Executive Summary

Trust Wallet, a prominent self-custody Web3 wallet, has outlined plans to integrate perpetual contracts into its platform, a significant expansion aimed at transforming it into a full trading hub. This initiative, scheduled for Phase 2 of its roadmap in 2026, will enable users to trade across more than 100 markets with leverage up to 100x. The technology for these advanced trading features will be supplied by Aster, a decentralized exchange specializing in derivatives.

The Event in Detail

Trust Wallet, with over 210 million users and more than $30 billion in user asset balances, is preparing to launch a new perpetual contracts feature as part of its "Advanced Trading" capabilities slated for 2026. This strategic development will support over 100 distinct markets and permit users to engage in leveraged trading up to 100x. The underlying technological infrastructure for these perpetual contracts will be provided by Aster, a decentralized exchange known for its innovative approach to derivatives trading. This move is detailed within Trust Wallet's broader roadmap, which emphasizes evolving the platform into a comprehensive trading solution while maintaining its core principle of self-custody.

Financial Mechanics

The integration of Aster's technology introduces a sophisticated financial mechanism to Trust Wallet's ecosystem. Aster operates a "Trade & Earn" model, which allows users to utilize yield-bearing assets as collateral for perpetuals trading. This differentiates it from traditional platforms where collateral often remains idle, enabling users to generate passive income on the same capital employed for active trading. Aster's platform also features an ALP liquidity pool mechanism designed to support zero slippage and no opening fees in its "Simple mode," while optimizing asset liquidity and user returns through multi-layer incentives. Price accuracy and security are maintained through the use of multi-source oracles, including Pyth, Chainlink, and Binance Oracle.

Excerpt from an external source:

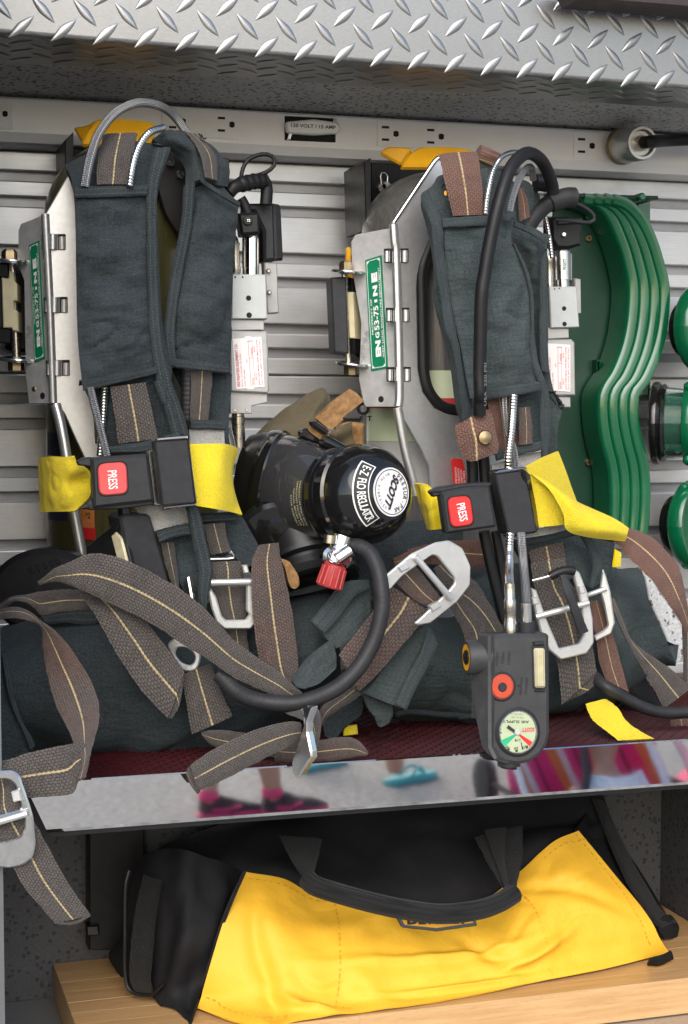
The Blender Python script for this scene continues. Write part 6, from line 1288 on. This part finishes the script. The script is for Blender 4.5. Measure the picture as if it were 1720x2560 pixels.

Business Strategy & Market Positioning

Trust Wallet's expansion into perpetual contracts is a strategic move to solidify its position as a self-custodial Web3 trading hub. The platform aims to offer an experience described as "seamless like a CEX, but fully self-custodial," directly challenging centralized exchanges by providing advanced trading options within a decentralized framework. With a market share exceeding 35% in downloads and active users, Trust Wallet seeks to attract new users from centralized exchanges by offering sophisticated tools in a secure, user-controlled environment. Aster's strategy in the competitive decentralized perpetuals exchange market, which includes established players like Hyperliquid, dYdX, and GMX, focuses on several differentiators. These include improved capital efficiency via its "Trade & Earn" model, a "TradFi-DeFi Bridge" offering contracts on traditional stocks, and a "Dual-Mode User Pipeline" catering to both high-leverage retail and professional traders. Its deep ecosystem integration, backed by YZi Labs and connections to the Binance ecosystem, provides advantages in liquidity and market access.

Broader Market Implications

The introduction of high-leverage perpetual contracts by Trust Wallet, facilitated by Aster, is anticipated to have several implications for the broader Web3 ecosystem. It could significantly increase user engagement and trading volume within the Trust Wallet ecosystem, potentially driving wider adoption of self-custodial derivatives trading. The availability of up to 100x leverage, while offering substantial speculative opportunities, also introduces increased risk and potential for market volatility. This development underscores the ongoing trend of decentralized finance (DeFi) platforms enhancing their trading capabilities to rival traditional financial instruments and centralized exchanges. The focus on self-custody combined with advanced trading tools aims to attract a new wave of users seeking both control over their assets and sophisticated trading functionalities, further blurring the lines between centralized and decentralized financial services. The move also highlights the increasing demand for robust risk management tools and comprehensive user education in high-leverage trading environments within the evolving regulatory landscape of crypto markets, such as those addressed by regulations like MiCA.